Leaving out the pictures, retype the lines from the beginning of the listing through the line containing "scene.camera = cam".
---------- RAW RECORDS ----------
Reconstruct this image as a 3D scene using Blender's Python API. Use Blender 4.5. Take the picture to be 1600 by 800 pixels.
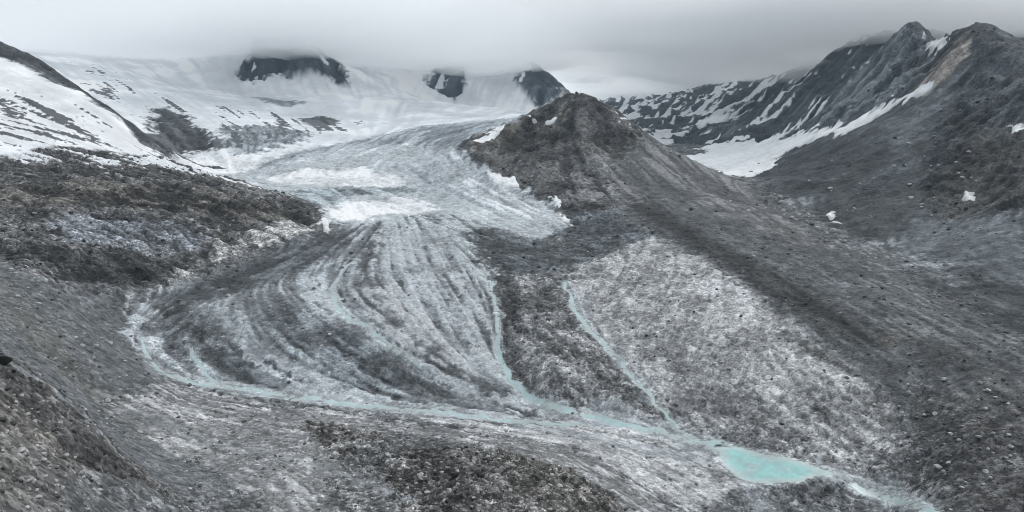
import bpy, math, random
import numpy as np

random.seed(7)
rng = np.random.default_rng(11)
for o in list(bpy.data.objects):
    bpy.data.objects.remove(o)
scene = bpy.context.scene
col = scene.collection

# ------------------------------------------------------------------ camera
CAM_Z = 250.0                      # metres above the small lake, roughly
PITCH = math.radians(9.5)
LENS = 24.0
cam_data = bpy.data.cameras.new('camera')
cam_data.lens = LENS
cam_data.sensor_width = 36.0
cam_data.clip_start = 1.0
cam_data.clip_end = 40000.0
cam = bpy.data.objects.new('camera', cam_data)
col.objects.link(cam)
cam.location = (0, 0, CAM_Z)
cam.rotation_euler = (math.radians(90) - PITCH, 0, 0)
scene.camera = cam

# ------------------------------------------------------------------ world: overcast sky
SUN_EL, SUN_AZ = math.radians(46), math.radians(48)      # azimuth clockwise from +Y
world = bpy.data.worlds.new('World')
scene.world = world
world.use_nodes = True
wt = world.node_tree
wt.nodes.clear()


def wn(kind, **kw):
    n = wt.nodes.new(kind)
    for k, v in kw.items():
        setattr(n, k, v)
    return n


def build_world():
    L = wt.links.new
    out = wn('ShaderNodeOutputWorld')
    bg = wn('ShaderNodeBackground')
    sky = wn('ShaderNodeTexSky', sky_type='NISHITA')
    sky.sun_disc = False
    sky.sun_elevation = SUN_EL
    sky.sun_rotation = SUN_AZ
    tc = wn('ShaderNodeTexCoord')
    sep = wn('ShaderNodeSeparateXYZ')
    L(tc.outputs['Generated'], sep.inputs[0])
    # overcast luminance (1 + 2 sin elevation) / 3
    mx = wn('ShaderNodeMath', operation='MAXIMUM'); mx.inputs[1].default_value = 0.0
    L(sep.outputs['Z'], mx.inputs[0])
    cie = wn('ShaderNodeMath', operation='MULTIPLY_ADD')
    cie.inputs[1].default_value = 0.667; cie.inputs[2].default_value = 0.333
    L(mx.outputs[0], cie.inputs[0])
    # cloud structure on a plane overhead: direction / (z + small)
    zz = wn('ShaderNodeMath', operation='ADD'); zz.inputs[1].default_value = 0.10
    L(mx.outputs[0], zz.inputs[0])
    div = wn('ShaderNodeVectorMath', operation='DIVIDE')
    comb = wn('ShaderNodeCombineXYZ')
    for i in range(3):
        L(zz.outputs[0], comb.inputs[i])
    L(tc.outputs['Generated'], div.inputs[0]); L(comb.outputs[0], div.inputs[1])
    noise = wn('ShaderNodeTexNoise')
    noise.inputs['Scale'].default_value = 0.62
    noise.inputs['Detail'].default_value = 3.5
    noise.inputs['Roughness'].default_value = 0.48
    noise.inputs['Distortion'].default_value = 0.35
    L(div.outputs[0], noise.inputs['Vector'])
    mr = wn('ShaderNodeMapRange')
    mr.inputs['From Min'].default_value = 0.32; mr.inputs['From Max'].default_value = 0.68
    mr.inputs['To Min'].default_value = 0.72; mr.inputs['To Max'].default_value = 1.25
    L(noise.outputs['Fac'], mr.inputs['Value'])
    lum = wn('ShaderNodeMath', operation='MULTIPLY')
    L(cie.outputs[0], lum.inputs[0]); L(mr.outputs[0], lum.inputs[1])
    grey = wn('ShaderNodeVectorMath', operation='SCALE')
    grey.inputs[0].default_value = (10.6, 11.35, 12.0)
    L(lum.outputs[0], grey.inputs['Scale'])
    mix = wn('ShaderNodeMix', data_type='RGBA')
    mix.inputs['Factor'].default_value = 0.95
    L(sky.outputs[0], mix.inputs['A']); L(grey.outputs[0], mix.inputs['B'])
    L(mix.outputs['Result'], bg.inputs['Color'])
    bg.inputs['Strength'].default_value = 0.1
    L(bg.outputs[0], out.inputs['Surface'])


build_world()
sun_data = bpy.data.lights.new('sun', 'SUN')
sun_data.energy = 1.4
sun_data.angle = math.radians(14)
sun_data.color = (1.0, 0.97, 0.93)
sun = bpy.data.objects.new('sun', sun_data)
col.objects.link(sun)
sun.rotation_euler = (math.radians(90) - SUN_EL, 0, math.pi - SUN_AZ)

scene.view_settings.view_transform = 'Standard'
scene.view_settings.look = 'None'
scene.view_settings.exposure = 0.18
scene.view_settings.gamma = 1.0
scene.cycles.use_denoising = True
scene.cycles.denoiser = 'OPENIMAGEDENOISE'
scene.cycles.denoising_input_passes = 'RGB_ALBEDO_NORMAL'
scene.cycles.filter_width = 0.9
scene.cycles.max_bounces = 8
scene.cycles.diffuse_bounces = 1
scene.cycles.volume_bounces = 7
scene.cycles.glossy_bounces = 2
scene.cycles.transmission_bounces = 2

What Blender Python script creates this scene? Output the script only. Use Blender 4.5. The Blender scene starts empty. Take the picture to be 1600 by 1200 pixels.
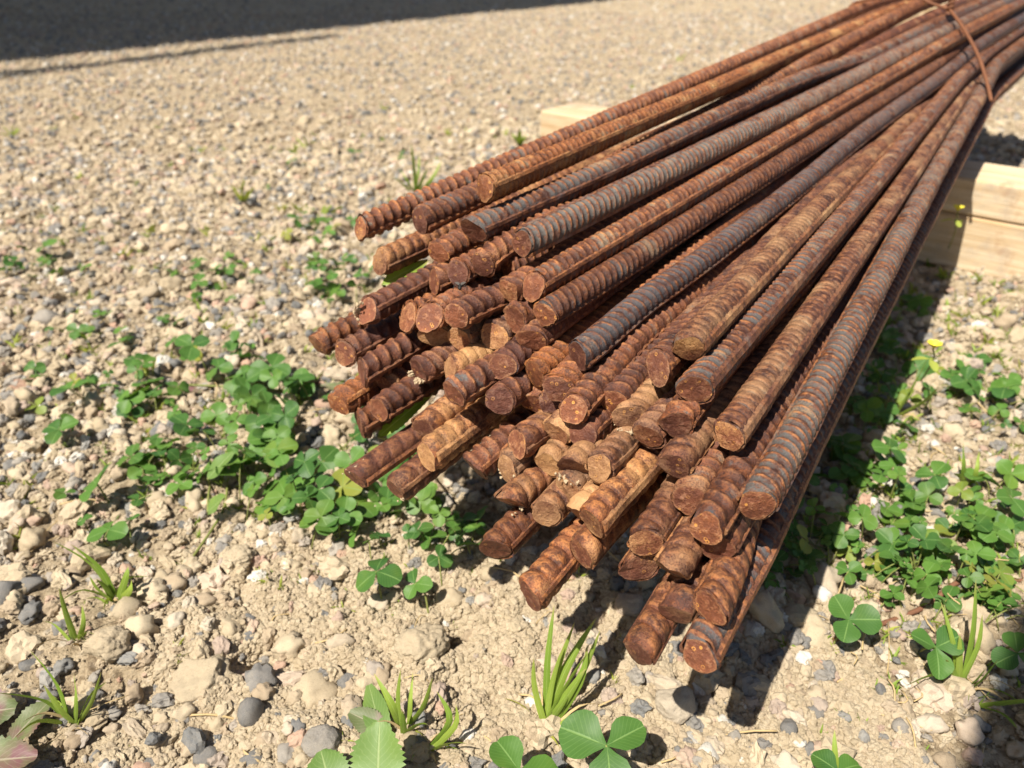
import bpy, math, random
import numpy as np
from mathutils import Vector

rng = np.random.default_rng(11)
random.seed(5)
R = math.radians
SC = bpy.context.scene
COL = SC.collection

# ------------------------------------------------------------------ camera
CAM_H, PITCH, FPX = 0.31, R(30.0), 1200.0
cd = bpy.data.cameras.new('camera')
cam = bpy.data.objects.new('camera', cd)
COL.objects.link(cam)
cam.location = (0, 0, CAM_H)
cam.rotation_euler = (R(90) - PITCH, 0, 0)
cd.sensor_width = 36.0
cd.lens = 27.0
cd.clip_start = 0.01
cd.clip_end = 400.0
cd.dof.use_dof = True
cd.dof.focus_distance = 0.305
cd.dof.aperture_fstop = 12.5
SC.camera = cam

# ------------------------------------------------------------------ light
SHIFT = (0.42, 0.50)                      # ground shift of a shadow per metre of height
sun_el = math.atan2(1.0, math.hypot(*SHIFT))
world = bpy.data.worlds.new('World')
SC.world = world
world.use_nodes = True
wn = world.node_tree
wn.nodes.clear()
sky = wn.nodes.new('ShaderNodeTexSky')
sky.sky_type = 'NISHITA'
sky.sun_disc = False
sky.sun_elevation = sun_el
sky.sun_rotation = math.atan2(-SHIFT[0], -SHIFT[1])
bg = wn.nodes.new('ShaderNodeBackground')
bg.inputs['Strength'].default_value = 0.05
wo = wn.nodes.new('ShaderNodeOutputWorld')
wn.links.new(sky.outputs[0], bg.inputs[0])
wn.links.new(bg.outputs[0], wo.inputs[0])
sl = bpy.data.lights.new('sun', 'SUN')
sl.energy = 5.0
sl.angle = R(0.55)
sl.color = (1.0, 0.93, 0.82)
sun = bpy.data.objects.new('sun', sl)
COL.objects.link(sun)
sun.location = (-2, -2, 5)
sun.rotation_euler = Vector((SHIFT[0], SHIFT[1], -1)).to_track_quat('-Z', 'Y').to_euler()
SC.view_settings.view_transform = 'Standard'
SC.view_settings.look = 'None'
SC.view_settings.gamma = 1.0
SC.view_settings.exposure = 0.80
SC.view_settings.use_curve_mapping = False

# ------------------------------------------------------------------ helpers
CP, SP = math.cos(PITCH), math.sin(PITCH)
C0 = np.array([0, 0, CAM_H])

def ray(x, y):
    u, v = (x - 800) / FPX, (y - 600) / FPX
    return np.array([u, CP - v * SP, -(SP + v * CP)])

def at(x, y, d):                       # the place seen at (x, y), d metres deep
    return C0 + ray(x, y) * d

def at_h(x, y, h=0.0):                 # the place at height h
    r = ray(x, y)
    return C0 + r * ((h - CAM_H) / r[2])

def depth_of(p):
    return (p[1]) * CP - (p[2] - CAM_H) * SP

def tag(o, label=None, cat=None, group=None, kind=None):
    if label: o['label'] = label
    if cat: o['category'] = cat
    if group: o['group'] = group
    if kind: o['kind'] = kind
    return o

def mesh_obj(name, V, F, mat, parent=None, smooth=True, attrs=None, loc=None):
    """V (n,3); F: (m,k) array or list of faces; one mesh object"""
    V = np.asarray(V, dtype=np.float32)
    me = bpy.data.meshes.new(name)
    if isinstance(F, np.ndarray):
        F = [F]
    if len(F) and isinstance(F[0], np.ndarray):
        nl = sum(f.size for f in F)
        nf = sum(len(f) for f in F)
        me.vertices.add(len(V)); me.vertices.foreach_set('co', V.ravel())
        me.loops.add(nl); me.polygons.add(nf)
        me.loops.foreach_set('vertex_index', np.concatenate([f.ravel() for f in F]).astype(np.int32))
        tot = np.concatenate([np.full(len(f), f.shape[1]) for f in F])
        st = np.concatenate([[0], np.cumsum(tot)[:-1]])
        me.polygons.foreach_set('loop_start', st.astype(np.int32))
        me.polygons.foreach_set('loop_total', tot.astype(np.int32))
        me.polygons.foreach_set('use_smooth', np.full(nf, smooth))
        me.update(calc_edges=True)
    else:
        me.from_pydata([tuple(v) for v in V], [], F)
        me.polygons.foreach_set('use_smooth', [smooth] * len(me.polygons))
        me.update()
    for k, a in (attrs or {}).items():
        at_ = me.attributes.new(k, 'FLOAT', 'POINT')
        at_.data.foreach_set('value', np.asarray(a, dtype=np.float32))
    me.materials.append(mat)
    o = bpy.data.objects.new(name, me)
    COL.objects.link(o)
    if parent: o.parent = parent
    if loc is not None: o.location = loc
    return o

def empty(name, loc):
    o = bpy.data.objects.new(name, None)
    o.empty_display_size = 0.01
    COL.objects.link(o)
    o.location = tuple(loc)
    return o

def hash2(ix, iy, seed):
    h = (ix * 374761393 + iy * 668265263 + seed * 1442695041) & 0x7fffffff
    h = ((h ^ (h >> 13)) * 1274126177) & 0x7fffffff
    return ((h ^ (h >> 16)) & 0xffff) / 65535.0

def vnoise(x, y, seed=0):
    ix = np.floor(x).astype(np.int64); iy = np.floor(y).astype(np.int64)
    fx = x - ix; fy = y - iy
    fx = fx * fx * (3 - 2 * fx); fy = fy * fy * (3 - 2 * fy)
    a = hash2(ix, iy, seed); b = hash2(ix + 1, iy, seed)
    c = hash2(ix, iy + 1, seed); d = hash2(ix + 1, iy + 1, seed)
    return (a + (b - a) * fx) * (1 - fy) + (c + (d - c) * fx) * fy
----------
• _TASK ANSWER_:
Reconstruct this image as a 3D scene using Blender's Python API. Use Blender 4.5. Take the picture to be 1600 by 800 pixels.
import bpy, math, random
import numpy as np

random.seed(7)
rng = np.random.default_rng(11)
for o in list(bpy.data.objects):
    bpy.data.objects.remove(o)
scene = bpy.context.scene
col = scene.collection

# ------------------------------------------------------------------ camera
CAM_Z = 250.0                      # metres above the small lake, roughly
PITCH = math.radians(9.5)
LENS = 24.0
cam_data = bpy.data.cameras.new('camera')
cam_data.lens = LENS
cam_data.sensor_width = 36.0
cam_data.clip_start = 1.0
cam_data.clip_end = 40000.0
cam = bpy.data.objects.new('camera', cam_data)
col.objects.link(cam)
cam.location = (0, 0, CAM_Z)
cam.rotation_euler = (math.radians(90) - PITCH, 0, 0)
scene.camera = cam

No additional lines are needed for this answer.